Thursday, June 21, 2007

Generation Y me?

So I started this blog awhile back with many things in mind. Most I can't even remember, but I think it had something to do with the crazy things that seem to just naturally occur in my life. Well, I never posted anything. Not that nothing crazy has happened since then because there have been many many things. I think I decided I didn't really want to put myself out there.

Well today, I came across this article that had a lot to say about my generation putting themselves out there. Here's the link for the story just to document the source: http://nymag.com/news/features/27341/

This first interesting piece I read was this:
Kids today. They have no sense of shame. They have no sense of privacy. They are show-offs, fame whores, pornographic little loons who post their diaries, their phone numbers, their stupid poetry—for God’s sake, their dirty photos!—online. They have virtual friends instead of real ones. They talk in illiterate instant messages. They are interested only in attention—and yet they have zero attention span, flitting like hummingbirds from one virtual stage to another.

Yes, I think to a point this is correct. We do put ourselves out there. There is a whole generation out there that can't spell because they no long write. They send IMs and texts to their friends in shortened words and sentences. They've always relied on spell check. Hasn't the world made this acceptable yet? You have celebrities that are famous for no particular reason. They leak their own stories to make them more famous and we love them for it. In this world where the media is shoving things down our throats it's almost time to wonder, didn't we ask for this? If we are interested in every aspect of some celebrity's life, isn't it ok for us to put every aspect of our own life out there?

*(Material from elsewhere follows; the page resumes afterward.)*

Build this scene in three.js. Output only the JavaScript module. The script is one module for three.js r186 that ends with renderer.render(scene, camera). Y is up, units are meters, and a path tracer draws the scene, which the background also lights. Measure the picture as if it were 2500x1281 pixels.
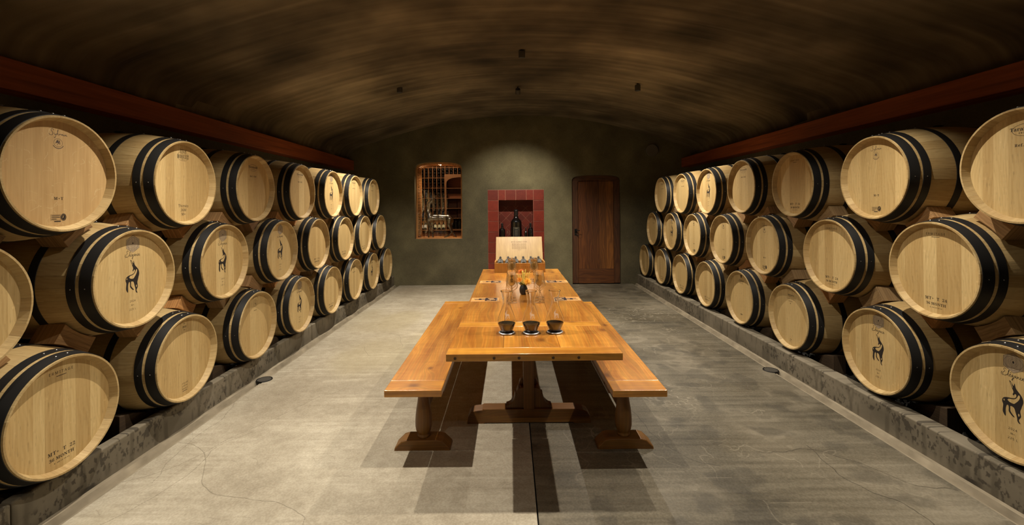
import * as THREE from 'three';
import { RoundedBoxGeometry } from 'three/addons/geometries/RoundedBoxGeometry.js';
import { mergeGeometries, mergeVertices, toCreasedNormals } from 'three/addons/utils/BufferGeometryUtils.js';
import { MarchingCubes } from 'three/addons/objects/MarchingCubes.js';

// ------------------------------------------------------------------ camera, exposure, lamps
const scene = new THREE.Scene();
scene.background = new THREE.Color(0x000000);
const EYE = 1.54;                                   // eye height above the floor
const camera = new THREE.PerspectiveCamera(2 * Math.atan(640.5 / 1077.6) * 180 / Math.PI, 2500 / 1281, 0.05, 60);
camera.position.set(0, EYE, 0);
camera.rotation.set(0, 0, -0.0082);
camera.setViewOffset(2500, 1281, 4.4, 134.7, 2500, 1281);
const renderer = new THREE.WebGLRenderer({ antialias: true });
renderer.toneMapping = THREE.LinearToneMapping;
renderer.toneMappingExposure = 1.0;
renderer.shadowMap.enabled = true;

// spot lamps under the vault: [x, y, distance in front of the camera, aim x, aim y, aim distance, half angle, penumbra, candela]
const LAMPS = [
  [-1.50, 3.10, 2.75, -1.22, 0.0, 2.75, 0.95, 1.0, 25],
  [0.15, 3.28, 2.75, 0.12, 0.0, 2.95, 1.15, 0.5, 15],
  [1.76, 3.10, 2.75, 1.48, 0.0, 2.75, 0.95, 1.0, 23],
  [-1.50, 3.13, 6.05, -1.45, 0.0, 6.10, 1.15, 1.0, 36],
  [0.15, 3.29, 5.15, 0.12, 0.8, 5.55, 0.62, 0.9, 15],
  [1.76, 3.13, 6.05, 1.75, 0.0, 6.10, 1.15, 1.0, 32],
  [-1.50, 3.06, -0.35, -1.22, 0.0, -0.05, 1.0, 1.0, 12],
  [1.76, 3.06, -0.35, 1.48, 0.0, -0.05, 1.0, 1.0, 10],
  [0.13, 3.27, 6.70, 0.10, 1.15, 8.80, 0.62, 1.0, 22],
];
const LAMP_COLOR = new THREE.Color().setRGB(1.0, 0.905, 0.76);
const WARM = new THREE.Color().setRGB(1.0, 0.80, 0.56);

// ------------------------------------------------------------------ helpers
let seed = 7;
function rnd() { seed = (seed + 0x6d2b79f5) | 0; let t = Math.imul(seed ^ (seed >>> 15), 1 | seed); t = (t + Math.imul(t ^ (t >>> 7), 61 | t)) ^ t; return ((t ^ (t >>> 14)) >>> 0) / 4294967296; }
const rr = (a, b) => a + (b - a) * rnd();
const pick = (a) => a[Math.floor(rnd() * a.length)];
const clamp = (x, a = 0, b = 1) => Math.min(b, Math.max(a, x));
const mix = (a, b, t) => a + (b - a) * t;
const smooth = (a, b, x) => { const t = clamp((x - a) / (b - a)); return t * t * (3 - 2 * t); };
const mix3 = (a, b, t) => [mix(a[0], b[0], t), mix(a[1], b[1], t), mix(a[2], b[2], t)];

const used = new Map();
function numbered(n) { const k = used.get(n) ?? 0; used.set(n, k + 1); return k ? n + '_' + String(k).padStart(3, '0') : n; }
function tag(o, label, category, group) {
  if (label) o.userData.label = label;
  if (category) o.userData.category = category;
  if (group) o.userData.group = group;
  return o;
}
function base(name, x = 0, y = 0, z = 0, turn = 0) {
  const o = new THREE.Group(); o.name = numbered(name); o.position.set(x, y, z); o.rotation.y = turn; scene.add(o); return o;
}
function put(name, geometry, material, parent = scene) {
  const m = new THREE.Mesh(geometry, material);
  m.name = parent === scene ? numbered(name) : name;
  m.castShadow = m.receiveShadow = true;
  parent.add(m);
  return m;
}
function struct(o) { o.userData.kind = 'structure'; return o; }
function stuff(o) { o.userData.kind = 'stuff'; return o; }
const merge = (list) => mergeGeometries(list.map((g) => { const h = g.index ? g.toNonIndexed() : g; for (const k of Object.keys(h.attributes)) if (!['position', 'normal', 'uv'].includes(k)) h.deleteAttribute(k); return h; }));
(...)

Followed later by: And after all, there is another way to look at this shift. Younger people, one could point out, are the only ones for whom it seems to have sunk in that the idea of a truly private life is already an illusion. Every street in New York has a surveillance camera. Each time you swipe your debit card at Duane Reade or use your MetroCard, that transaction is tracked. Your employer owns your e-mails. The NSA owns your phone calls. Your life is being lived in public whether you choose to acknowledge it or not.

So it may be time to consider the possibility that young people who behave as if privacy doesn’t exist are actually the sane people, not the insane ones. For someone like me, who grew up sealing my diary with a literal lock, this may be tough to accept. But under current circumstances, a defiant belief in holding things close to your chest might not be high-minded. It might be an artifact—quaint and na├»ve, like a determined faith that virginity keeps ladies pure. Or at least that might be true for someone who has grown up “putting themselves out there” and found that the benefits of being transparent make the risks worth it.

I consider myself fortunate enough to be on the cusp of two generations. Yes, my diary had a lock and yes I have a myspace among other things. However, I came along at the end of this boom. There are some social networking sites out there that I don't even know or care about. However, I do know not to talk bad about my employer and not to post drunk pictures of myself online. There are younger kids out there that don't know that. I can't believe that I'm saying this, but it is up to parents to check it out and see what their kid is posting. Yes, you're putting yourself out there. Yes, you may be 16 and think it's cool to put a picture of you doing a keg stand at that party that your parents don't know about. I'm glad I don't have those kinds of things floating around out there. I reflect back now and I'm glad that I didn't have a myspace or facebook back then because who knows what would have ended up on there. Yes, I think these things are great, but I'm also old enough to know that they are not private. I know that my boss can easily look me up online and find out just about anything. We do live in a world where our email is not private no matter what we thing. Your company IT department can log on to your computer while you're working and see if you really are working on that report or shopping online. Kids have no reality of this. Many of them think that big brother already knows, so why hold back?

Earlier on in the article: “Whenever young people are allowed to indulge in something old people are not allowed to, it makes us bitter. What did we have? The mall and the parking lot of the 7-Eleven? It sucked to grow up when we did! And we’re mad about it now.” People are always eager to believe that their behavior is a matter of morality, not chronology, Shirky argues. “You didn’t behave like that because nobody gave you the option.”

I disagree. I did have the option. I got my first computer in the 3rd grade. Email and the Internet followed shortly after that. I remember having actual floppy disks - the kind that you had to switch out 6 times if you were playing Carmen Sandiego. I have the option to post whatever I want out there and have whoever find it. I just have the common sense to hold back on what I say. Most kids today don't have that common sense. Everyone has the option.